We were learning on the go, an interview with Yugesh Walia by Cathy Wade, 2020.

“A culture needs a centre”

These are the opening words of African Oasis, spoken by Derrick Anderson. African Oasis is a documentary exploring the former Handsworth Cultural Centre in Birmingham. The centre was a community based cultural project initially set up as the Handsworth Alternative Scheme (HAS) with Home Office funding, to assist the probation service in finding alternatives to custody for young Black offenders from the Handsworth area. Within a few years, the Centre moved on from being an after-care facility to an oasis of cultural activity for Handsworth’s Black community. The film includes interviews with centre users including Kokuma Dance Company and the centre’s visionary founder, Bob Ramdhanie.

Yugesh Walia in 2009:

“What the workshop did was to provide me with a crucial umbrella of support. I was the only Asian filmmaker around at that time. There were absolutely no opportunities at the beginning of the 1980s for Asian filmmakers.  It was my first documentary, produced by BFVW – and after seeing this, and following a strong pitch from BFVW, Alan Fountain at C4 franchised the Workshop. 

“My first film, Mirror Mirror, the success it had, was pivotal in BFVW gaining support and momentum, and BFVW went on to win several commissions from C4. I subsequently made two bigger budget dance films for C4; and the C4 diversity remit did benefit Endboard early on.

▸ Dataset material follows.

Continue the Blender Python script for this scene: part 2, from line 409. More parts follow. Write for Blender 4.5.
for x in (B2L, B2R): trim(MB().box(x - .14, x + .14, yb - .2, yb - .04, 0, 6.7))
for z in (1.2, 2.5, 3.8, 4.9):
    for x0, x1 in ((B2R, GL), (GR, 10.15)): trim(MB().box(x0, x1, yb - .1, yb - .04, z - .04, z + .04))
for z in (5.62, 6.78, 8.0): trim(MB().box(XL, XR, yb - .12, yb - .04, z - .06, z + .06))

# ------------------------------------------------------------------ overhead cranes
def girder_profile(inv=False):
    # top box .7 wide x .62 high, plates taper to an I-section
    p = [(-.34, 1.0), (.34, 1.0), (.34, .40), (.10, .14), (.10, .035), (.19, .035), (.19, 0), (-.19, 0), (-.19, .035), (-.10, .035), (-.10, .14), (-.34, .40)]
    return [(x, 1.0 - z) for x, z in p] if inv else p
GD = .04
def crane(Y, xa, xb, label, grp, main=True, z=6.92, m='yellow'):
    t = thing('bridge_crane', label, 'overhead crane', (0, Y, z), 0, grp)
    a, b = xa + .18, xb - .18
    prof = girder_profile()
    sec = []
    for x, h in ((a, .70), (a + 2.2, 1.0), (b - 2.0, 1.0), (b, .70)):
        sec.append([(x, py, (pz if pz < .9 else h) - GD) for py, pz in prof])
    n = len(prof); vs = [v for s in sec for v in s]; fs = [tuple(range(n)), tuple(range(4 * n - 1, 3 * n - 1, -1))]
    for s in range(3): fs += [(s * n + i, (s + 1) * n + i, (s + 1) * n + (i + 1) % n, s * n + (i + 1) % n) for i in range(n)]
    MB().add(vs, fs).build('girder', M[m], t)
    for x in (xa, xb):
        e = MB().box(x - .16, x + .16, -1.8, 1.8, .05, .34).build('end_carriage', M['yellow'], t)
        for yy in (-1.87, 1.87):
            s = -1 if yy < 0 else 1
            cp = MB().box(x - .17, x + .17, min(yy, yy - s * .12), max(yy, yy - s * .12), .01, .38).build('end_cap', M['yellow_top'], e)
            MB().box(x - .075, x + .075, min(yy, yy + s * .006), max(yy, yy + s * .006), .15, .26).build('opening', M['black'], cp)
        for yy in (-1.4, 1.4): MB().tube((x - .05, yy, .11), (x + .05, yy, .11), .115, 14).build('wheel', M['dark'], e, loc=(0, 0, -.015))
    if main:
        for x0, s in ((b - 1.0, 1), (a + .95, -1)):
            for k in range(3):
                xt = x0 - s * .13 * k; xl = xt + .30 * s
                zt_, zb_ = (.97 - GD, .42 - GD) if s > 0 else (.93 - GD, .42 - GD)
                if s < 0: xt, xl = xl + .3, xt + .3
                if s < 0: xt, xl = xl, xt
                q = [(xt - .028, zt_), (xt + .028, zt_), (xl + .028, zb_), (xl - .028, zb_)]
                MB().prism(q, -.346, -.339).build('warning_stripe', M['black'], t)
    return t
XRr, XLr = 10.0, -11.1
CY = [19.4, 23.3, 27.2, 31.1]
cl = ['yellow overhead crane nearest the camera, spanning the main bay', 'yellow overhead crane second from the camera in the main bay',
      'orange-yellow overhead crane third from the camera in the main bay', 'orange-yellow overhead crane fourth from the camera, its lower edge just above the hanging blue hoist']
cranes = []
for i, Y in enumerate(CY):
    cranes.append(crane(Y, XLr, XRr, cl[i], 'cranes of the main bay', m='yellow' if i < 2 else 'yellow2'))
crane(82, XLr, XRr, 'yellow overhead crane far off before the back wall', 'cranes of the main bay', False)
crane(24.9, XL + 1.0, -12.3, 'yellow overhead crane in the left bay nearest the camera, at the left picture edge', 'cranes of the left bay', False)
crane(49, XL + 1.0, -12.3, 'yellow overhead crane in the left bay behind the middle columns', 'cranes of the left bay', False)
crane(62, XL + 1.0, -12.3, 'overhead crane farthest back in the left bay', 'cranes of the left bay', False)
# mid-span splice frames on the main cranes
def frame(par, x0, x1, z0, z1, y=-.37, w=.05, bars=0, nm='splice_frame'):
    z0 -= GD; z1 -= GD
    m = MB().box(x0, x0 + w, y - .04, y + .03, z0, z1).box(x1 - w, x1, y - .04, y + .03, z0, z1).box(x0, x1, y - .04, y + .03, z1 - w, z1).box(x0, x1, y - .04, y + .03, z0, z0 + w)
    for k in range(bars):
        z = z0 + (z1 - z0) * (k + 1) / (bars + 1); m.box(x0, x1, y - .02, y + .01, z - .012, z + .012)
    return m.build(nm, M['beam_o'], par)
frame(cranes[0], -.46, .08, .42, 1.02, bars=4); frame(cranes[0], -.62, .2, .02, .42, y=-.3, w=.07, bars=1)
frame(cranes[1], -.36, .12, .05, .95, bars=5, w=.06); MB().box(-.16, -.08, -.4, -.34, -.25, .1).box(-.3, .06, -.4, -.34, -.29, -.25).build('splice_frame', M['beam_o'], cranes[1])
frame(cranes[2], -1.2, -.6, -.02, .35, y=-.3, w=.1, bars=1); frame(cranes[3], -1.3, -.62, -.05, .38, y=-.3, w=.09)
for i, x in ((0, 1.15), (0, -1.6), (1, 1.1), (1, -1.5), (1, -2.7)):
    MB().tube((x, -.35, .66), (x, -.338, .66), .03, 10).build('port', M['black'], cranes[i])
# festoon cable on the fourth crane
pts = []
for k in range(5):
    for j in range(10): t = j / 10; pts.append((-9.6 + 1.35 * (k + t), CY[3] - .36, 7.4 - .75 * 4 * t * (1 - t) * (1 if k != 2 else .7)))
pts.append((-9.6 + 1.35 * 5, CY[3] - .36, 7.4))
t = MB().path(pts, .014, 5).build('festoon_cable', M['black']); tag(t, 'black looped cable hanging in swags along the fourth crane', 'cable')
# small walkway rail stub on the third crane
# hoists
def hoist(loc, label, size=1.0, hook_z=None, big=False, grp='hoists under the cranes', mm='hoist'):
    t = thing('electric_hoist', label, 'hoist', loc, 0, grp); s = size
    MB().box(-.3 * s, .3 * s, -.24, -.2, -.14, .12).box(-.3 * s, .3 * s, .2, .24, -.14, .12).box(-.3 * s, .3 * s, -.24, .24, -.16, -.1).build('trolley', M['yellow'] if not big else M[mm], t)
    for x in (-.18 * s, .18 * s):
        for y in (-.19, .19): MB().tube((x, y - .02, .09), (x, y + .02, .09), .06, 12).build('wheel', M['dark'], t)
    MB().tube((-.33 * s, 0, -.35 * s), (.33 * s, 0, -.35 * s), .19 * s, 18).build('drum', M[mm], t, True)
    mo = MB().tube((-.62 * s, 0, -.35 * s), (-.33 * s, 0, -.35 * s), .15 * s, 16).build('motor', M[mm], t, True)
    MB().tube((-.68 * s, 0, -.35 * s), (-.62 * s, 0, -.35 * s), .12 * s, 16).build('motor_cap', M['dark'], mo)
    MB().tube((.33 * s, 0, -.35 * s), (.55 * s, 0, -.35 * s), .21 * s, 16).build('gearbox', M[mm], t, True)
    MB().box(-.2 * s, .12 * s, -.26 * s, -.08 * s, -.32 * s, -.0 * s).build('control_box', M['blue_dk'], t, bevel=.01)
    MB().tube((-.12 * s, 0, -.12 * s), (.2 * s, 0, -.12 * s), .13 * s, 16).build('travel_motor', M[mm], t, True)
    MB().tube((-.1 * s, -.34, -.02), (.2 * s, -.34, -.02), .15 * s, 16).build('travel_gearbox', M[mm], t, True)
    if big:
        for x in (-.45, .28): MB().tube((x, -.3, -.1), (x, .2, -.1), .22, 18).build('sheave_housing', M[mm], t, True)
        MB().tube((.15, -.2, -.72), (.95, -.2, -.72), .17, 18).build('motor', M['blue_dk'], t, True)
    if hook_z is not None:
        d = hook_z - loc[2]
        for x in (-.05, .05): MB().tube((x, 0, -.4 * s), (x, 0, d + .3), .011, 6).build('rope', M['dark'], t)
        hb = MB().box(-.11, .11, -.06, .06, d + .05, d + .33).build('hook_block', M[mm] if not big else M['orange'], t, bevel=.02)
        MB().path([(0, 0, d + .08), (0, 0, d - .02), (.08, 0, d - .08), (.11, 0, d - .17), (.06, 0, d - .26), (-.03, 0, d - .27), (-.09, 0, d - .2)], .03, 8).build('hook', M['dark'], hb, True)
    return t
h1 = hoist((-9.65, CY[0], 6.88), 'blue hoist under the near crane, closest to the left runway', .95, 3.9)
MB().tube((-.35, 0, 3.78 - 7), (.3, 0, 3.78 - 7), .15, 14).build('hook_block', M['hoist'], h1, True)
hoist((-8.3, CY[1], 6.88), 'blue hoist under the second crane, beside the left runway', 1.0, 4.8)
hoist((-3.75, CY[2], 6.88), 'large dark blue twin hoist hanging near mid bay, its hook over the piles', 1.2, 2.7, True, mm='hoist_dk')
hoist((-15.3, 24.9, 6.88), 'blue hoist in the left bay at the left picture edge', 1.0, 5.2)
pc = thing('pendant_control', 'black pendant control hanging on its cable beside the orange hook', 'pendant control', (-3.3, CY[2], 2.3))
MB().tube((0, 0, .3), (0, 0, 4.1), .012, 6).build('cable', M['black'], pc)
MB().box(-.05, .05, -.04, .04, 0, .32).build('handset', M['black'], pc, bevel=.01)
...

We (Yugesh and brother Sunandan) established Endboard Productions in 1985.’

Gary Stewart 16-17 May

Following a performative reading on 15 May, we will be sharing artist Gary Stewart’s current research with Vivid Projects, which draws from archives, conversations and workshops in Handsworth and Northfield community libraries earlier this year. Born in  Birmingham and now London-based, Stewart is a multidisciplinary artist known for his work reworking archives and collections with Trevor Mathison as Dubmorphology. Over the past year he has been working with Vivid Projects on We Did It Together, building an archival collage from a series of conversations in community libraries across the city.